- [REQUIRED WORK]
The required output consists solely of the lines from the one containing "Build this scene in Blender." down to the one containing "R = math.radians", both included, each quoted exactly.

- [PROVIDED MATERIAL]
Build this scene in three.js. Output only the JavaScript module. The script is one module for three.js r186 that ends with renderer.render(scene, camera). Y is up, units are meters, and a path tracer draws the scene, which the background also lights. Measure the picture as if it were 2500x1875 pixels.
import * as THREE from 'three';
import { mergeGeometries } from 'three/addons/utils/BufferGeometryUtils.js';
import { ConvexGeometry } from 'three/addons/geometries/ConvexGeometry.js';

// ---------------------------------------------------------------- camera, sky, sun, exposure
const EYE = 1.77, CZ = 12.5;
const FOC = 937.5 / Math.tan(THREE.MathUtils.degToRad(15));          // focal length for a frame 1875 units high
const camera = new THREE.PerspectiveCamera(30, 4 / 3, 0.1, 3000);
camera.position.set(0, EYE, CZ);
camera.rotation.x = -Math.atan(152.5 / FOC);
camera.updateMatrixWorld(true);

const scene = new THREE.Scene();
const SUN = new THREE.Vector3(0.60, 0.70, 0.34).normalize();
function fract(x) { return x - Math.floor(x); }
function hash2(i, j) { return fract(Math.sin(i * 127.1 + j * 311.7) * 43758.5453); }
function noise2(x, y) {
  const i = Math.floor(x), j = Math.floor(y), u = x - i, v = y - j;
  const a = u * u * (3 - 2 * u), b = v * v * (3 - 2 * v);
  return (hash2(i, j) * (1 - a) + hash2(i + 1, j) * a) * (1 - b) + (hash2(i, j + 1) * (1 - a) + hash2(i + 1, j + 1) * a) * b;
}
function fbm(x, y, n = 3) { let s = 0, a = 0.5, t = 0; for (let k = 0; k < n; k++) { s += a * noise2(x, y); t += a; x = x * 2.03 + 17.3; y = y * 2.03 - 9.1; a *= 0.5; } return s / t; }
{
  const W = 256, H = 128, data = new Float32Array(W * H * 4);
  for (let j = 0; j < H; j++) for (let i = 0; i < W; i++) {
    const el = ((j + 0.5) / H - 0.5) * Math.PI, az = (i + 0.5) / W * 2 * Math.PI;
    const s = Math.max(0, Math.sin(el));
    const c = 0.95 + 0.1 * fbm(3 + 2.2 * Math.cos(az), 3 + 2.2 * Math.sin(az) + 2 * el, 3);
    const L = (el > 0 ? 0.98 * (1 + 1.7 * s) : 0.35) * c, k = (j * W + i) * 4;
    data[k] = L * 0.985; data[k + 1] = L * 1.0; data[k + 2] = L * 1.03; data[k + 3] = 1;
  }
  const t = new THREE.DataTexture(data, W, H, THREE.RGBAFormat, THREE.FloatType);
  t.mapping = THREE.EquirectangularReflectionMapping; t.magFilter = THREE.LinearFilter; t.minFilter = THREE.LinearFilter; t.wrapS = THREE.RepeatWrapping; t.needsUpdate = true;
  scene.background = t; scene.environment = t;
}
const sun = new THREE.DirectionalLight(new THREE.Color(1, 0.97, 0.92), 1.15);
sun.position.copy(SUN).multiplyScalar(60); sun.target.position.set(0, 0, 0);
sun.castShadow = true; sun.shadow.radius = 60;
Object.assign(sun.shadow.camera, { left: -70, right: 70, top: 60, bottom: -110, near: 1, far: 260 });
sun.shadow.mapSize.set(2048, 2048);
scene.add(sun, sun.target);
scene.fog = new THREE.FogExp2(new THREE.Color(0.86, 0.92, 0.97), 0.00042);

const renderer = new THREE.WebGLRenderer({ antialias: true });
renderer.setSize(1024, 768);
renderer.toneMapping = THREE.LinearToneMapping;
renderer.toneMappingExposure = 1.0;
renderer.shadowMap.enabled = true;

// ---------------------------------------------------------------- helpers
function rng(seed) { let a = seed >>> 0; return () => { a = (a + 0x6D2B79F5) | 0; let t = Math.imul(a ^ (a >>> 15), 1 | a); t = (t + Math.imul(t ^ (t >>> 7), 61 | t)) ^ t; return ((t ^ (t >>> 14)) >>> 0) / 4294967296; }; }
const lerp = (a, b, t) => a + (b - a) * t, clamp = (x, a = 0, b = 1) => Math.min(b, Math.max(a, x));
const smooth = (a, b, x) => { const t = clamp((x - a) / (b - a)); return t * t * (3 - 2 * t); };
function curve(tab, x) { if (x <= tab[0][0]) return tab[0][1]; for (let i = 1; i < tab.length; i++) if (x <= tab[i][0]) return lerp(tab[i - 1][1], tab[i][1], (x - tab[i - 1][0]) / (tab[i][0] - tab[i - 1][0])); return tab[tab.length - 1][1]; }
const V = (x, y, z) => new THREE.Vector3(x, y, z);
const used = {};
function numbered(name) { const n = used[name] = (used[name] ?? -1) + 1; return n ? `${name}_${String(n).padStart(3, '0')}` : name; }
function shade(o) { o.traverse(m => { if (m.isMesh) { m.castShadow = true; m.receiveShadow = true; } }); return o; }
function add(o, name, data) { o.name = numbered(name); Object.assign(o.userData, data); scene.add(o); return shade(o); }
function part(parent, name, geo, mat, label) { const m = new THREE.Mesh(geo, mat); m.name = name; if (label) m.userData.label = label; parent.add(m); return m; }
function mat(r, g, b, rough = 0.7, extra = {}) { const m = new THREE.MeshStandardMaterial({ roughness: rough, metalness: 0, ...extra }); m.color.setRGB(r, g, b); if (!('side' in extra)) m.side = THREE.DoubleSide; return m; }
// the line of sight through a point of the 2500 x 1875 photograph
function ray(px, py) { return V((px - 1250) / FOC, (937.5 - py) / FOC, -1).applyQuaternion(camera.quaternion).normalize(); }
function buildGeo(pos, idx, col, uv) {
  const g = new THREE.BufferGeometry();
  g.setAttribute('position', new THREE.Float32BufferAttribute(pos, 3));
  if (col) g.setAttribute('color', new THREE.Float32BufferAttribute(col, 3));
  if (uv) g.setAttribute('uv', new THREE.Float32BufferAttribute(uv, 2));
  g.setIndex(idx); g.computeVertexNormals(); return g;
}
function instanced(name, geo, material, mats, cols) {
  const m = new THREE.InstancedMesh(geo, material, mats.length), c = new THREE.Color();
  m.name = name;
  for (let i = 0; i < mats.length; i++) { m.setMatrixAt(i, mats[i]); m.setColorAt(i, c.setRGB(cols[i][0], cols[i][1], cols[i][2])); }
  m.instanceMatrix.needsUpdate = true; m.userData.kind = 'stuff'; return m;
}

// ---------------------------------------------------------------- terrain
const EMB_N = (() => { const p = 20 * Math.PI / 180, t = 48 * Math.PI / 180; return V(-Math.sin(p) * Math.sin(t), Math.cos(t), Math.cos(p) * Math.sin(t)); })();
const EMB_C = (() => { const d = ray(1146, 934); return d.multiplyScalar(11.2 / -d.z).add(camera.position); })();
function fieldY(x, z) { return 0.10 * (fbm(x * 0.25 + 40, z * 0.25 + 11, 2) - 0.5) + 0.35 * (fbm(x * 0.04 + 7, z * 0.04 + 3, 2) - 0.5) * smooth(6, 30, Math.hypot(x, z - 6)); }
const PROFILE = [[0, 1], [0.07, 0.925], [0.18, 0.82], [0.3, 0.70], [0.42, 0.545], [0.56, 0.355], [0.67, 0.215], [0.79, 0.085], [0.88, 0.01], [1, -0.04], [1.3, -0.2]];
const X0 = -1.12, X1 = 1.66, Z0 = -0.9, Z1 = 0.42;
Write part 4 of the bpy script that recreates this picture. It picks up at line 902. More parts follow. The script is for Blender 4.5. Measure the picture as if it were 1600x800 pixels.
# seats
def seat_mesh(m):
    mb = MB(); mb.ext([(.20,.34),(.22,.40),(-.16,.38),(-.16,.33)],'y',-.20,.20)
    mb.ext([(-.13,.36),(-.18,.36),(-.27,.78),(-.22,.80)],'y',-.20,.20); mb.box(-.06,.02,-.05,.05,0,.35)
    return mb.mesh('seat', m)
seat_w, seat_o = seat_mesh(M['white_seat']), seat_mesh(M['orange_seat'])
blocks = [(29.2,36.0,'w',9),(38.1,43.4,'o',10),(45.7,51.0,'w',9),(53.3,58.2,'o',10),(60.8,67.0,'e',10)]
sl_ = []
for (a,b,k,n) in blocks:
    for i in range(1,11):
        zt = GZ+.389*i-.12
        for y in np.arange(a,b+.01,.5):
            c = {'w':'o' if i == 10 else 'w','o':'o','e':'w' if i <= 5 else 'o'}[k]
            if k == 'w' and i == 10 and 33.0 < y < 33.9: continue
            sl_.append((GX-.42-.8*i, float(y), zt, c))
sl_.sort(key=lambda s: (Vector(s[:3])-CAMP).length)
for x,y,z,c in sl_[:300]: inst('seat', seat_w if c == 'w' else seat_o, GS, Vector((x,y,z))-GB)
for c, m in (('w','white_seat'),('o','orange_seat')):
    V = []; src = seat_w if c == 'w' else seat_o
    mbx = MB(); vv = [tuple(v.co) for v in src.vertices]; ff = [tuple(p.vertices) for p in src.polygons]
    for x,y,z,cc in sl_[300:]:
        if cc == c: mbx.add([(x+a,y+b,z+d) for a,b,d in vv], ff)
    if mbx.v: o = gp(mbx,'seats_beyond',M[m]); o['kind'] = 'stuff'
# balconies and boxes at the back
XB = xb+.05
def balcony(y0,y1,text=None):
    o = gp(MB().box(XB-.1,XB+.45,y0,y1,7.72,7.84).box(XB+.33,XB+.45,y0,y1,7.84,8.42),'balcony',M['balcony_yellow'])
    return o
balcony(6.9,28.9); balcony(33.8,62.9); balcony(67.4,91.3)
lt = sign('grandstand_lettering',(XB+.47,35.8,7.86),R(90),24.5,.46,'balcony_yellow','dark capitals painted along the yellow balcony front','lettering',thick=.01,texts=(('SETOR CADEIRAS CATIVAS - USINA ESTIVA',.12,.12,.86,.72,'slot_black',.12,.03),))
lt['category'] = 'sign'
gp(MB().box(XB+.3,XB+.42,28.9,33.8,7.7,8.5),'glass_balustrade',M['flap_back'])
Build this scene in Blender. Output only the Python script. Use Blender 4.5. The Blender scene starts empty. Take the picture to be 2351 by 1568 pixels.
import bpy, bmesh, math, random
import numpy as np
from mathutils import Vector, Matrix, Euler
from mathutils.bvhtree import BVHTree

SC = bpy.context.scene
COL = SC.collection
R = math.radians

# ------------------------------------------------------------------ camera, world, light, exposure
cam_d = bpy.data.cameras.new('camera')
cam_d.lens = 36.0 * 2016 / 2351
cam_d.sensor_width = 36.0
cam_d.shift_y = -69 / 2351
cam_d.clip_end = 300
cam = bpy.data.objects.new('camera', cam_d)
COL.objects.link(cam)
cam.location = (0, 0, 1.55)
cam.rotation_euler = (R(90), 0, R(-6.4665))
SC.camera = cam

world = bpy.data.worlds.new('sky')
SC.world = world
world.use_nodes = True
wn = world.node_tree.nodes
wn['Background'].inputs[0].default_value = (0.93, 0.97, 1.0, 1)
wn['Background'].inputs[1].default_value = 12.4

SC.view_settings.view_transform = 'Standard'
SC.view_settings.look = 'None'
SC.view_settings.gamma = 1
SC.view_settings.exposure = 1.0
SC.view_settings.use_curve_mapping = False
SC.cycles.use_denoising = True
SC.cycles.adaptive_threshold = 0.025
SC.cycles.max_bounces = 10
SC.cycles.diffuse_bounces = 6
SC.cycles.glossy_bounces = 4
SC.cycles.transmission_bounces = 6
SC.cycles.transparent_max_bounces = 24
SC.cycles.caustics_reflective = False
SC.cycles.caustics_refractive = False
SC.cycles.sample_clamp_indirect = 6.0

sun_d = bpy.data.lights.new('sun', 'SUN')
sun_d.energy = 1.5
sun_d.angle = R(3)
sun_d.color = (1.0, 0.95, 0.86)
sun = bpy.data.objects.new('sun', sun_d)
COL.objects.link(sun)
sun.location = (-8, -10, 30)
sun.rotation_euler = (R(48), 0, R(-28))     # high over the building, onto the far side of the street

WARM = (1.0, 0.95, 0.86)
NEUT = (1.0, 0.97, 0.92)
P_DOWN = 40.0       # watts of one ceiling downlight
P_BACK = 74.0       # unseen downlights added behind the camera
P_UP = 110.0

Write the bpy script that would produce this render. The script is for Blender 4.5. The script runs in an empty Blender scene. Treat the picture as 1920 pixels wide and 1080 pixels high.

- [IN RESPONSE]
Build this scene in Blender. Output only the Python script. Use Blender 4.5. The Blender scene starts empty. Take the picture to be 2351 by 1568 pixels.
import bpy, bmesh, math, random
import numpy as np
from mathutils import Vector, Matrix, Euler
from mathutils.bvhtree import BVHTree

SC = bpy.context.scene
COL = SC.collection
R = math.radians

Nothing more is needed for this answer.